Even though the band never entered a studio, they created a string of classic recordings, starting with 2000's Memphis Is Dead.

"Jay was a home-recording genius," Trout says. "I don't use that word much, but that's where his real genius was: making cheap home recordings sound amazing. We were so wrapped up in the sounds. It started getting really, really strange. We were living in our own world. I think people had trouble catching on to it at the time."

In 2001, the Lost Sounds released their masterpiece, the double album Black Wave. With the addition of bassist Jonas Garland and cellist Jonathan Kirkscey, they took their sound to operatic extremes. "We just kept adding layers of synths," Trout says. "It never sounded live like it sounded in the recording. We didn't worry about anything, because we were just going and going.
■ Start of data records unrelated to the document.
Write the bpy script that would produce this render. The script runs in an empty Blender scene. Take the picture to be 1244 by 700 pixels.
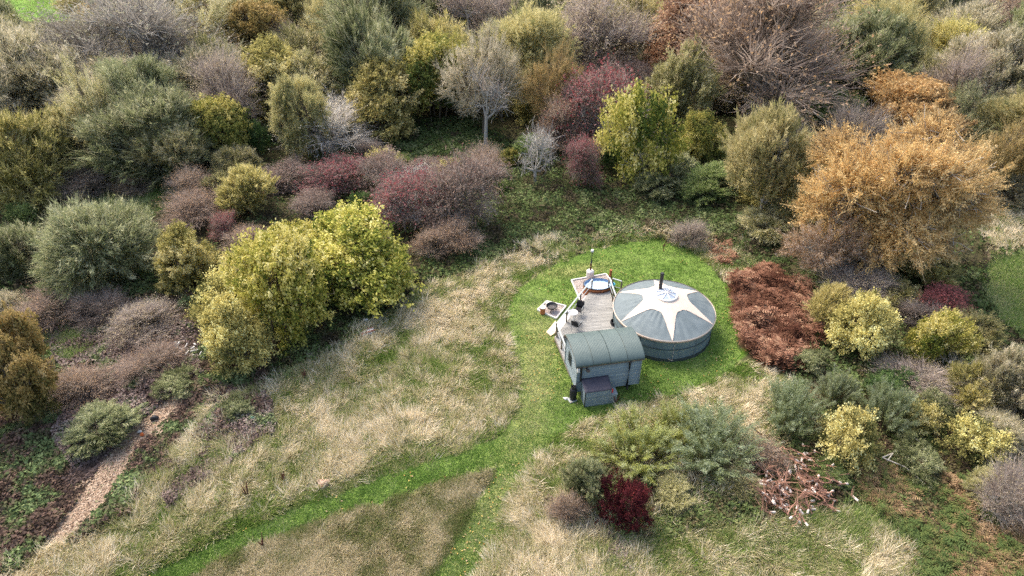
import bpy, bmesh, math, random
import numpy as np
from mathutils import Vector, Matrix, geometry

# ------------------------------------------------------------------ camera, world, light
F = 830.0; CAMH = 25.6; PITCH = math.radians(36)
CP, SP = math.cos(PITCH), math.sin(PITCH)
sc = bpy.context.scene
COL = sc.collection
cam = bpy.data.cameras.new('camera'); cam_o = bpy.data.objects.new('camera', cam); COL.objects.link(cam_o)
cam.sensor_width = 36.0; cam.lens = F / 1244 * 36; cam.clip_end = 3000; cam.clip_start = 0.5
cam_o.location = (0, 0, CAMH); cam_o.rotation_euler = (math.radians(90) - PITCH, 0, 0)
sc.camera = cam_o

SUN_EL, SUN_AZ = math.radians(52), math.radians(318)     # azimuth clockwise from +Y: behind-left of the camera's far side
w = bpy.data.worlds.new('World'); sc.world = w; w.use_nodes = True
nt = w.node_tree; bg = nt.nodes['Background']
sky = nt.nodes.new('ShaderNodeTexSky'); sky.sky_type = 'NISHITA'; sky.sun_disc = False
sky.sun_elevation = SUN_EL; sky.sun_rotation = SUN_AZ
sky.air_density = 1.2; sky.dust_density = 6.0; sky.ozone_density = 1.0
nt.links.new(sky.outputs[0], bg.inputs[0]); bg.inputs[1].default_value = 0.15
sl = bpy.data.lights.new('sun', 'SUN'); sl.energy = 1.05; sl.angle = math.radians(22); sl.color = (1, .95, .86)
so = bpy.data.objects.new('sun', sl); COL.objects.link(so)
sd = Vector((math.sin(SUN_AZ) * math.cos(SUN_EL), math.cos(SUN_AZ) * math.cos(SUN_EL), math.sin(SUN_EL)))
so.rotation_euler = sd.to_track_quat('Z', 'Y').to_euler(); so.location = (0, 0, 60)
vs = sc.view_settings
vs.view_transform = 'Standard'; vs.look = 'None'; vs.gamma = 1.0; vs.use_curve_mapping = False; vs.exposure = 1.33
cy = sc.cycles
cy.max_bounces = 6; cy.diffuse_bounces = 5; cy.glossy_bounces = 2; cy.transmission_bounces = 3; cy.transparent_max_bounces = 4
cy.use_denoising = False

R = np.random.default_rng(7)
random.seed(5)
PI = math.pi

# ------------------------------------------------------------------ projection helpers (where things stand on the ground)
def terr(x, y):
    x = np.asarray(x, float); y = np.asarray(y, float)
    d = np.hypot(x - 6.5, y - 30.5)
    k = np.clip((d - 8) / 14, 0, 1)
    far = np.clip((y - 110) / 200, 0, 1)
    return k * (.22 * np.sin(x * .21 + 1) * np.sin(y * .17) + .10 * np.sin(x * .53 + y * .4)) + far * 3.0

def G(u, v, z=0.0):
    u = np.asarray(u, float); v = np.asarray(v, float)
    x = (u - 622) / F; y = (350 - v) / F
    t = (CAMH - z) / (SP - y * CP)
    return x * t, (CP + y * SP) * t

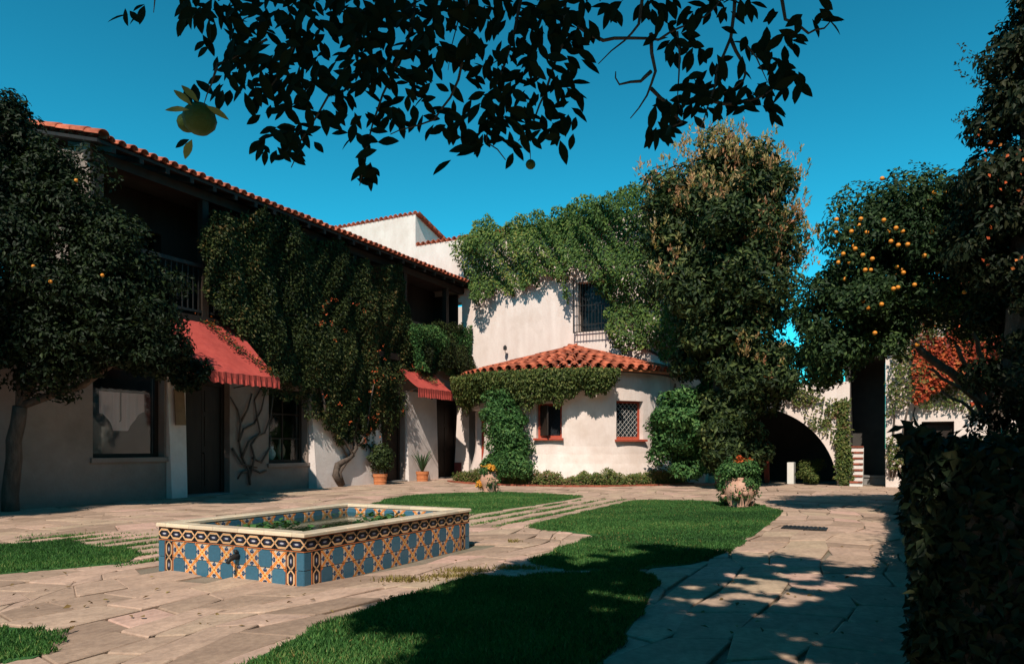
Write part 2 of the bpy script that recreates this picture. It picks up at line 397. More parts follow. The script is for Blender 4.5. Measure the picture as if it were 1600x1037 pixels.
def branch(mb, p, q, r0, r1, bend=.15, n=6, segs=6, seed=None):
    rr = random.Random(seed); p, q = Vector(p), Vector(q); L_ = (q-p).length; off = Vector((rr.uniform(-1,1), rr.uniform(-1,1), rr.uniform(-.4,.6)))*L_*bend
    path = [p.lerp(q, t/segs)+off*math.sin(math.pi*t/segs)+Vector([rr.uniform(-1,1)*L_*.018 for _ in range(3)])*(0 < t < segs) for t in range(segs+1)]
    mb.tube(path, [r0+(r1-r0)*t/segs for t in range(segs+1)], n); return path

# ------------------------------------------------------------------ ground
mb = MB(); mb.quad((-400,-400,0),(400,-400,0),(400,400,0),(-400,400,0)); mb.build('ground', M['gravel'], kind='structure')

def gpoly(uv): return [tuple(G(u, v)[:2]) for u, v in uv]
def smooth_poly(p, it=1):
    for _ in range(it):
        q = []
        for i in range(len(p)):
            a, b = p[i], p[(i+1) % len(p)]
            q += [(a[0]*.9+b[0]*.1, a[1]*.9+b[1]*.1), (a[0]*.1+b[0]*.9, a[1]*.1+b[1]*.9)]
        p = q
    return p
lawns = {
 'far': gpoly([(600,783),(640,776),(720,772),(800,771),(918,777),(852,789),(737,806),(560,800)]),
 'mid': gpoly([(822,827),(900,806),(992,784),(1090,785),(1190,792),(1224,803),(1190,830),(1146,864),(1085,885),(1000,893),(900,897),(822,884),(880,858),(936,840)]),
 'near': gpoly([(472,1000),(560,962),(660,930),(742,906),(800,908),(860,903),(910,900),(1000,897),(1030,908),(1010,950),(970,1010),(910,1080),(820,1200),(220,1200),(300,1110),(395,1040)]),
 'left': gpoly([(-140,866),(35,854),(95,850),(225,867),(195,884),(35,898),(-140,915)]),
 'corner': gpoly([(-60,985),(30,988),(85,1002),(60,1036),(-20,1044),(-100,1030)]),
}
LP = {k: smooth_poly(v) for k, v in lawns.items()}
FC = [G(475,921), G(732,857), G(250,893)]          # fountain corners on the ground
fdir = (FC[1]-FC[0]); FL = 2.80; FW = 1.93
F0 = FC[0].copy()

# paving stones laid in ragged courses along the facade direction
def stone_poly(a0, a1, b0, b1, r):
    j = lambda s: r.uniform(-s, s)
    g = .005
    a0 += g; a1 -= g; b0 += g; b1 -= g
    c = min(a1-a0, b1-b0)*r.uniform(.03, .09)
    pts = [(a0+c,b0),(a1-c*r.uniform(.4,1),b0),(a1,b0+c*r.uniform(.4,1)),(a1,b1-c),(a1-c*r.uniform(.4,1),b1),(a0+c,b1),(a0,b1-c*r.uniform(.4,1)),(a0,b0+c)]
    return [(x+j(.012), y+j(.012)) for x, y in pts]
paving = MB(); pb = [W(-.3,-30),W(16,-30),W(16,.2),W(-.3,.2)]
paving.quad(*[q+Zv*.006 for q in pb]); paving_o = paving.build('courtyard_paving', M['grout'], kind='structure')
fa, fb = AB(F0)
stones = []
r = random.Random(3)
# skewed warp so that courses wander
def warp(a, b): return a+.20*math.sin(b*.9+a*.4)+.085*math.sin(b*2.3+a*3)+.03*math.sin(b*5.1+a*6), b+.20*math.sin(a*1.7+b*.3)+.10*math.sin(a*4.1+b)
a = -.2
bayc = (4.8, 0.0); BR = 3.6
while a < 15.6:
    w = r.uniform(.26, .62); b = -30+r.uniform(0, .5)
    while b < 0:
        l = r.uniform(.30, .80)
        ca, cb = a+w/2, b+l/2
        p = W(ca, cb)
        ok = p.y > 3.0 and abs(p.x) < p.y*.85+1.5
        if math.hypot(ca-bayc[0], cb-bayc[1]) < 4.3: ok = False
        if fa-FW-.05 < ca < fa-.05 and fb < cb < fb+FL: ok = False
        if ok:
            for k, q in LP.items():
                if inpoly(np.array([p.x]), np.array([p.y]), q)[0]:
                    # only drop when well inside
                    if all(inpoly(np.array([p.x+dx]), np.array([p.y+dy]), q)[0] for dx, dy in ((.4,0),(-.4,0),(0,.5),(0,-.5))): ok = False; break
        if ok:
            poly = [warp(x, y) for x, y in stone_poly(a, a+w, b, b+l, r)]
            pw = [W(x, y) for x, y in poly]; cen = sum(pw, Vector())/8
            stones.append((cen.length*(1 if abs(cen.x) < cen.y*.74 else 3), pw, cen, r.random(), r.uniform(-.006, .006), (r.uniform(-.012,.012), r.uniform(-.012,.012))))
        b += l
    a += w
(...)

It was like a race."

Crook says at the time of the Black Wave recording sessions, the two songwriters would bring in tapes of their songs to the rest of the band: "Those demos would sound awesome, and then we would work on it to make it 20 times bigger."

Reatard was famous for his confrontational personality, and his and Trout's relationship proved volatile. But for a time, their creativity thrived on the tension. As Trout sang on Black Wave's opener "Reasons To Kill," "You've got me, I've got you."

After two more full albums and a string of singles, demos, and outtakes, Trout and Reatard's relationship ended in late 2004, and after a final European tour, the band broke up in Germany.

"Jay more or less left, and that was the end of the band," Crook says. "We tried to convince him to put feelings aside and keep going, but that wasn't going to happen with Jay. So when he left the band, it was over."

Reatard went on to a solo career that would become hugely influential on the current crop of garage punks before dying of a drug overdose in 2009. Trout channeled her restless creativity by strapping on a guitar for River City Tanlines and making dreamy pop with Mouserocket. As for the Lost Sounds, "The songs were left out there to die," Crook says.

But the band never forgot about them. According to Trout:

"Rich and I were always tossing around the thought that we had all these songs that were just floating in limbo. We had so many good songs and had spent so much time on it. What can we do with them now? How can that be done missing Jay? Who can sing his parts? Then I was like, why are we looking for someone to do Jay's part?"

On Friday, May 15th, Trout, Crook, and Garland will reunite at the Hi-Tone with the addition of guitarist Johnny Valiant under the moniker Sweet Knives to play Trout's Lost Sounds-era songs for the first time in a decade.

"I am so glad I spent so much time on it, because I would never write songs like that any more. I wouldn't have that kind of time or dedication or energy. I was trying so hard to make something new," Trout says.

"We worked so hard on the sound I wanted to create. It wasn't just, 'these chords sound pretty, and these words rhyme.' It was a sound. And I'm very thankful that I did that, and I had a band to hammer it out with."